*WORK TO BE COMPLETED:* Return a copy of each line that holds the string "scene".

*DATASET ROWS:*
BEGIN
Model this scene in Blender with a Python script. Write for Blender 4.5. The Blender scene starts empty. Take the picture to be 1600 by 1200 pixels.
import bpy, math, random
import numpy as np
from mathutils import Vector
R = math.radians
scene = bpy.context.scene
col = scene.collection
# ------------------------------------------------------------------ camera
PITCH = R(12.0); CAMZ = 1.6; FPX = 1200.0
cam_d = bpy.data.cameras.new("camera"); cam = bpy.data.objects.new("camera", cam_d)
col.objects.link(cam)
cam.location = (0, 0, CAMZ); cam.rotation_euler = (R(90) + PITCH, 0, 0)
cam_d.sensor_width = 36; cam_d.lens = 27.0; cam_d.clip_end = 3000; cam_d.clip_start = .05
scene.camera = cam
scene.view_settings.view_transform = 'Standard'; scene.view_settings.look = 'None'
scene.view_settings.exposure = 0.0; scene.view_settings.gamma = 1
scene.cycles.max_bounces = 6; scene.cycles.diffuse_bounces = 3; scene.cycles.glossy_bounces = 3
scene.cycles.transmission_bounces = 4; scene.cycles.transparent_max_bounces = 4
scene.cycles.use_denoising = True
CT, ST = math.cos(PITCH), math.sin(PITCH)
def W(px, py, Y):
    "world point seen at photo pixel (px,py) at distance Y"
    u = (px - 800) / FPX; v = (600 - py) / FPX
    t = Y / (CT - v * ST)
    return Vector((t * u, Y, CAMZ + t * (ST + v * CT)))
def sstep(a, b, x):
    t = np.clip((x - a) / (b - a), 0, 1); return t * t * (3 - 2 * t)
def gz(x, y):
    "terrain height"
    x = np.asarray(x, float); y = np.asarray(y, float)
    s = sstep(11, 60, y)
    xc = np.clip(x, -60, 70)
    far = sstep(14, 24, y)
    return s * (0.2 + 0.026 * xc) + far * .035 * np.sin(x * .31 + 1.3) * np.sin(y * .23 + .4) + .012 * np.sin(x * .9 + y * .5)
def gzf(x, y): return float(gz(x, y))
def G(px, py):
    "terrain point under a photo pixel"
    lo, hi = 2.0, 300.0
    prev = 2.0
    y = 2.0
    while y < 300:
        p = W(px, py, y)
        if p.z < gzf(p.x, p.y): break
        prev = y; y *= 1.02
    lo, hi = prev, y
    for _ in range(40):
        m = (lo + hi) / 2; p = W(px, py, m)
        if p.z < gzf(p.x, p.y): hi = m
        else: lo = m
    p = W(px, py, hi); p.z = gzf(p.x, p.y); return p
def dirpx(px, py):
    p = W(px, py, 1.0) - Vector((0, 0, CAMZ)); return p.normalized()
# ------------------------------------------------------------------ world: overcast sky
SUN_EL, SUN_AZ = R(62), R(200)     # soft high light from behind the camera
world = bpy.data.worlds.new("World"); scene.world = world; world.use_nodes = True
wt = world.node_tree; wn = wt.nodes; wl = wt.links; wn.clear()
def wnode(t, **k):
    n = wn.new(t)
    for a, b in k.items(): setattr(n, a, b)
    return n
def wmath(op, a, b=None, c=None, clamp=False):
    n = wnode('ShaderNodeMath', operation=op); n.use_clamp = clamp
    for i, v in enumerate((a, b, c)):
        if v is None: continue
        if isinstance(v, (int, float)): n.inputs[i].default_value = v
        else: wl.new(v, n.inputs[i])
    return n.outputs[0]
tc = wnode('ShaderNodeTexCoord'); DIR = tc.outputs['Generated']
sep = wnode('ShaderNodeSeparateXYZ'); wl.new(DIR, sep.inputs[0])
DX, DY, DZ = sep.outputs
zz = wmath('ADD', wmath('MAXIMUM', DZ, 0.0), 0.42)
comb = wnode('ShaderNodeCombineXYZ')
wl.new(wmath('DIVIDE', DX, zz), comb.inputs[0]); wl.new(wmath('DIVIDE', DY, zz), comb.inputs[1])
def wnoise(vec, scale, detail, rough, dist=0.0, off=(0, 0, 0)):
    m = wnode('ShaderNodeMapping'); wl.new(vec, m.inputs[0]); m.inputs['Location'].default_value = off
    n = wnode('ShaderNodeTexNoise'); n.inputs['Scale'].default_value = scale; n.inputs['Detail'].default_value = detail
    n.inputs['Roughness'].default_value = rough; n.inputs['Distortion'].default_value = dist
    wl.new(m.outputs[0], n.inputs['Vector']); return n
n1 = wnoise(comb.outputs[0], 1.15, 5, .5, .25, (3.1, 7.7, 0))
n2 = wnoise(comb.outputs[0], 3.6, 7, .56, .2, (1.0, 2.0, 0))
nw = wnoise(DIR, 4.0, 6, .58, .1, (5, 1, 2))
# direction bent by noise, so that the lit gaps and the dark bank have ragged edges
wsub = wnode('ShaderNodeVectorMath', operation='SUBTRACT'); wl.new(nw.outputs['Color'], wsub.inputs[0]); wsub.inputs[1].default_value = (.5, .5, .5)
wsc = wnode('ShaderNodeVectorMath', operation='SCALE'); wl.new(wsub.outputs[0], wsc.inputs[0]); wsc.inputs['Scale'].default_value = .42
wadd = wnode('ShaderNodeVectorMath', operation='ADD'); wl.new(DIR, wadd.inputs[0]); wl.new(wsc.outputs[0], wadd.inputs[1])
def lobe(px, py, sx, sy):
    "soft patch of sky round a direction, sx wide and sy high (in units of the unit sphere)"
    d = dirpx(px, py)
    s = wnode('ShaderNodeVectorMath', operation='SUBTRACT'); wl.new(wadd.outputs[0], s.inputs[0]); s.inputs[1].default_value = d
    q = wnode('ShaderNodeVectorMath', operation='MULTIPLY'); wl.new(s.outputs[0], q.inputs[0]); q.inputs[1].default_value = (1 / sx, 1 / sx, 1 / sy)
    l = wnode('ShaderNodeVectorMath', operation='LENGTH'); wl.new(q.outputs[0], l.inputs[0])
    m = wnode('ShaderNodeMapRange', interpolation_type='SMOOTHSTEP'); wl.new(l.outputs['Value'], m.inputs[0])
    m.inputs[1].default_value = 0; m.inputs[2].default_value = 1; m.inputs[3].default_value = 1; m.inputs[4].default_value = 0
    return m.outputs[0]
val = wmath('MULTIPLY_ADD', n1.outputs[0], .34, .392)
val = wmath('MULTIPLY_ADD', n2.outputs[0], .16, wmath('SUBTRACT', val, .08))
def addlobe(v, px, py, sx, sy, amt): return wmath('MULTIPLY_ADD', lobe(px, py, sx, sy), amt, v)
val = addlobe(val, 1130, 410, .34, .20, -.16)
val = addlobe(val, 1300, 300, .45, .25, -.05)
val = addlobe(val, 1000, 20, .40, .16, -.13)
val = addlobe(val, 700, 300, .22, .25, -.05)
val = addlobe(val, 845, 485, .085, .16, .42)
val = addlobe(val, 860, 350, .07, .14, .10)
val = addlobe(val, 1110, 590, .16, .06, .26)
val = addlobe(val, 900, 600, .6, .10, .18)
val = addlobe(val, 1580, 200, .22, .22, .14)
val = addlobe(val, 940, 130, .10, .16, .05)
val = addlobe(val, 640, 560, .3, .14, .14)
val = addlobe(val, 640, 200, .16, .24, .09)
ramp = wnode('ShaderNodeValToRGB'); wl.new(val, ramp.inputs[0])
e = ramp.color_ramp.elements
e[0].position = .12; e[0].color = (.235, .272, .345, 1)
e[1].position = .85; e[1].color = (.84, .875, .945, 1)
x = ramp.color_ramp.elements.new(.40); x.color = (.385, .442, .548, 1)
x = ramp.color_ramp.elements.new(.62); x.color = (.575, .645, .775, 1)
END
BEGIN
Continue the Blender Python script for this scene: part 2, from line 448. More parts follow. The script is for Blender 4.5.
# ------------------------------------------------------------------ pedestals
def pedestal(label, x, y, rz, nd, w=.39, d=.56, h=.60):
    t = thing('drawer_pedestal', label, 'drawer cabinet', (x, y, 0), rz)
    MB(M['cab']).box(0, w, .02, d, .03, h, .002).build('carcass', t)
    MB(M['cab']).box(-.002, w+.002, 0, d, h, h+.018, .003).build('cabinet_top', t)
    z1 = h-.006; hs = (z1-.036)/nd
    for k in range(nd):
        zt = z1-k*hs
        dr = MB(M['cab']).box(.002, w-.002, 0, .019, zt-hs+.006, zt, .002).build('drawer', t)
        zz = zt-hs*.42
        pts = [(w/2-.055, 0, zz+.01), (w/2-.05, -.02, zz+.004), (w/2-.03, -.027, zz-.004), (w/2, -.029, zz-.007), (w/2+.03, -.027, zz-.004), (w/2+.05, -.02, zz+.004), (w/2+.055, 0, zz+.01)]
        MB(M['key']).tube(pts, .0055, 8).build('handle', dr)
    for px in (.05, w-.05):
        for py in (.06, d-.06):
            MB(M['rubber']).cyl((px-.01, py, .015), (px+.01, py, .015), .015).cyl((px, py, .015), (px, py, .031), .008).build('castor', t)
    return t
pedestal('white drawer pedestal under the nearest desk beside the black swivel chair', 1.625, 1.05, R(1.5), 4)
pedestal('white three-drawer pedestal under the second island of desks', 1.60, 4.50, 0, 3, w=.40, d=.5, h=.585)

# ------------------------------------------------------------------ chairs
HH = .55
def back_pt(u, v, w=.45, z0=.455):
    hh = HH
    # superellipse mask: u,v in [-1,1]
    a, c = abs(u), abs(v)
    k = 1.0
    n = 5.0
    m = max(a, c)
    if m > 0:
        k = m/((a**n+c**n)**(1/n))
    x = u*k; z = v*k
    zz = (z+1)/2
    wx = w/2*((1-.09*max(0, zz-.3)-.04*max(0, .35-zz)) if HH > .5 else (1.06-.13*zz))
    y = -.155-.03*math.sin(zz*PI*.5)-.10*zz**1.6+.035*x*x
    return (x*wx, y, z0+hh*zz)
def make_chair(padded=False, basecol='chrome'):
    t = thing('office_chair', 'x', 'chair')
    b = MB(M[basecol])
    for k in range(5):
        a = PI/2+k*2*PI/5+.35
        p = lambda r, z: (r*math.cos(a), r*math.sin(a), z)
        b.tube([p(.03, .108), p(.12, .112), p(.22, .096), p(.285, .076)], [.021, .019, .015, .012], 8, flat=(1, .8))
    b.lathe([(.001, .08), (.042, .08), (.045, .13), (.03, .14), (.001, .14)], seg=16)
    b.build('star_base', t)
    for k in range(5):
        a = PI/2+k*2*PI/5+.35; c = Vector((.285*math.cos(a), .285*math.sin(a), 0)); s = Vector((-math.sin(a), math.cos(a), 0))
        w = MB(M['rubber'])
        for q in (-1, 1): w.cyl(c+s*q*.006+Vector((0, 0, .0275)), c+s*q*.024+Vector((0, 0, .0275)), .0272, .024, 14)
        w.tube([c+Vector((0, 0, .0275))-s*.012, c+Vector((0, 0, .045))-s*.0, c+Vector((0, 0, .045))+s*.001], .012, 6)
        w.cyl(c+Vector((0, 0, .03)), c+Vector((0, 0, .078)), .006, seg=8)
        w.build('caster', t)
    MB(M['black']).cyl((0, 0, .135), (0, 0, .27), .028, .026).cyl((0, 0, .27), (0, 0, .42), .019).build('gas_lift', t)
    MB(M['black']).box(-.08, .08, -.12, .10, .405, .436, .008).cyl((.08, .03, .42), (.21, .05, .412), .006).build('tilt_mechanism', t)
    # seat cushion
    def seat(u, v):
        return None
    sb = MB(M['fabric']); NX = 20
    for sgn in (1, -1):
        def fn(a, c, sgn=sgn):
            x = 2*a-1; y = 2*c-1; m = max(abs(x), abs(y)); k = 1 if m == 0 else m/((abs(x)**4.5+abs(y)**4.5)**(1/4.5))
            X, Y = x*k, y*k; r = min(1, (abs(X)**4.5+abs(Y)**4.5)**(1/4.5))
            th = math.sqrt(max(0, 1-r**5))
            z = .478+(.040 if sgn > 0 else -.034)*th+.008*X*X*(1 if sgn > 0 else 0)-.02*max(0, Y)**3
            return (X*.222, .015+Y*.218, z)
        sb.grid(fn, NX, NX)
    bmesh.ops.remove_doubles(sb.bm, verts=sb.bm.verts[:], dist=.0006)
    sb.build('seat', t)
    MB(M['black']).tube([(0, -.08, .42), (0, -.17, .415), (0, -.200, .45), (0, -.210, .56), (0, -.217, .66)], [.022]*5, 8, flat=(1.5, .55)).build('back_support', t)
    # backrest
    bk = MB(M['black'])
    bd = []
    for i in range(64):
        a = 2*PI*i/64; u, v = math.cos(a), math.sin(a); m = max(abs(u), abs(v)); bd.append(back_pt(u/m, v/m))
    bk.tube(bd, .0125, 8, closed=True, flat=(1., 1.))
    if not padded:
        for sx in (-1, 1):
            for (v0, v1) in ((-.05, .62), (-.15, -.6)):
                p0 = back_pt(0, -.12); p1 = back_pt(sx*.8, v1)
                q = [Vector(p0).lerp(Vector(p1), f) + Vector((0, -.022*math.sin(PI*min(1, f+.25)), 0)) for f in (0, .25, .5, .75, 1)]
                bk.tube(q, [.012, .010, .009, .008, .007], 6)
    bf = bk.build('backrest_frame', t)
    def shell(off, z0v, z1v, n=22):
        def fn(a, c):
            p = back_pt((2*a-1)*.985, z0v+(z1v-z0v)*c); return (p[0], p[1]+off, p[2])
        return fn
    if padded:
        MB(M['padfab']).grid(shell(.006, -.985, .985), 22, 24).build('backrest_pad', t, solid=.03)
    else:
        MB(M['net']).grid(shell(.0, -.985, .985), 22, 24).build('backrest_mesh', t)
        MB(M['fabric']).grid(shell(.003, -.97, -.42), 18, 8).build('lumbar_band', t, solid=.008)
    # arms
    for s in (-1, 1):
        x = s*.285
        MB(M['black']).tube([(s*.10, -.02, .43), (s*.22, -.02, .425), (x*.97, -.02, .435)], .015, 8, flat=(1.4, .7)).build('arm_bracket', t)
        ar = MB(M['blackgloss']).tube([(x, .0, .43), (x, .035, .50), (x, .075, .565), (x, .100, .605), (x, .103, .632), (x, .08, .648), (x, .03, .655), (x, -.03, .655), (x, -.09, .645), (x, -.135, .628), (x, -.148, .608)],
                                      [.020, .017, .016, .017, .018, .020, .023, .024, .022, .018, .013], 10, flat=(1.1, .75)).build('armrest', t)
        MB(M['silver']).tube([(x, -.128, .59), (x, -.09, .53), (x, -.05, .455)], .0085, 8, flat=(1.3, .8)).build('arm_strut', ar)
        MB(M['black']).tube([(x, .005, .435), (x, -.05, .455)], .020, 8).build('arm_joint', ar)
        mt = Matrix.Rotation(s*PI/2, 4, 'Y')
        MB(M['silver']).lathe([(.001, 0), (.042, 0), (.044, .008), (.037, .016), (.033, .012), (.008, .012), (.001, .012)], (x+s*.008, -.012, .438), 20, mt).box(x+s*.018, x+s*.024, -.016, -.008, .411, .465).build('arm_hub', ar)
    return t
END
BEGIN
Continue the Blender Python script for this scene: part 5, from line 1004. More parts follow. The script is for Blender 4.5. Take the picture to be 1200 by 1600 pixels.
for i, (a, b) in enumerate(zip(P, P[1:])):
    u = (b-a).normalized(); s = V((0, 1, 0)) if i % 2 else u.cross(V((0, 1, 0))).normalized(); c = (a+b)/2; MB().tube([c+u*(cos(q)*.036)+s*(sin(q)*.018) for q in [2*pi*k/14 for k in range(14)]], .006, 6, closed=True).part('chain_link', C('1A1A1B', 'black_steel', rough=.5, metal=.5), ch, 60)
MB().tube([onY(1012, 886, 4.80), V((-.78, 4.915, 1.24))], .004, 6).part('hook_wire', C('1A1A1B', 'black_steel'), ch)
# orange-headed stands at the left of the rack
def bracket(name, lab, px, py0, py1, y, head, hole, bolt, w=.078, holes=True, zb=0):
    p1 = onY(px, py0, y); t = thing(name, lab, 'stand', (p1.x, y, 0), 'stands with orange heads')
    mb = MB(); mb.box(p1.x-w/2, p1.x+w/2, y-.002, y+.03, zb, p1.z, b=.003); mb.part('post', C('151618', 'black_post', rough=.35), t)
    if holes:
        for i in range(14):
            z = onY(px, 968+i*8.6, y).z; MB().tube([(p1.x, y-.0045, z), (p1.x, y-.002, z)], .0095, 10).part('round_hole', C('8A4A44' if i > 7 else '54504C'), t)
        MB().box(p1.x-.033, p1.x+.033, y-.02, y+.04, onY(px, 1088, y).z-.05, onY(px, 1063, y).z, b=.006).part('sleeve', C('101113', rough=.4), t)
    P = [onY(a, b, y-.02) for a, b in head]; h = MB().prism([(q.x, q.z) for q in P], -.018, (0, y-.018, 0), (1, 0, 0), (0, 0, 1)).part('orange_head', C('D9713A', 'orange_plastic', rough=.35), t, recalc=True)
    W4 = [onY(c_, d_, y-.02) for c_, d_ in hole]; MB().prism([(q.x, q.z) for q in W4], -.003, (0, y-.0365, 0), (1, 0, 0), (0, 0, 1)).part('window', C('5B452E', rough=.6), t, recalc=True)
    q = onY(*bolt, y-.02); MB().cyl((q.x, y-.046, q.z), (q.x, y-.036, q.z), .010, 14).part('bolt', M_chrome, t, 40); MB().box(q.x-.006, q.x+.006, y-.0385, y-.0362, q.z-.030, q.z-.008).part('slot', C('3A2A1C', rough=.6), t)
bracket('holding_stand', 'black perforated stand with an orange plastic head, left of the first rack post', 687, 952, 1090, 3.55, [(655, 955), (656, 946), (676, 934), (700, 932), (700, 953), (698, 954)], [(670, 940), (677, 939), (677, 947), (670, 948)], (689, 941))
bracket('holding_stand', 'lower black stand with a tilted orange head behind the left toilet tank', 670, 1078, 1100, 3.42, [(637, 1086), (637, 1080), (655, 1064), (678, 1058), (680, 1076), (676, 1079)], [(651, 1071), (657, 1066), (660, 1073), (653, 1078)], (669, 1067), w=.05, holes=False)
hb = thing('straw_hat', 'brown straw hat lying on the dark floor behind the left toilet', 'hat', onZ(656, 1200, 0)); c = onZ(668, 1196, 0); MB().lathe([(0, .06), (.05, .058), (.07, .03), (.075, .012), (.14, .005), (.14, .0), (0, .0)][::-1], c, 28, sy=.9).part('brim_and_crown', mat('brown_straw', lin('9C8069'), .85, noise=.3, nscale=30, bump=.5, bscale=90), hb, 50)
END
*OUTPUT:*
Model this scene in Blender with a Python script. Write for Blender 4.5. The Blender scene starts empty. Take the picture to be 1600 by 1200 pixels.
scene = bpy.context.scene
col = scene.collection
scene.camera = cam
scene.view_settings.view_transform = 'Standard'; scene.view_settings.look = 'None'
scene.view_settings.exposure = 0.0; scene.view_settings.gamma = 1
scene.cycles.max_bounces = 6; scene.cycles.diffuse_bounces = 3; scene.cycles.glossy_bounces = 3
scene.cycles.transmission_bounces = 4; scene.cycles.transparent_max_bounces = 4
scene.cycles.use_denoising = True
world = bpy.data.worlds.new("World"); scene.world = world; world.use_nodes = True
Continue the Blender Python script for this scene: part 2, from line 448. More parts follow. The script is for Blender 4.5.
Continue the Blender Python script for this scene: part 5, from line 1004. More parts follow. The script is for Blender 4.5. Take the picture to be 1200 by 1600 pixels.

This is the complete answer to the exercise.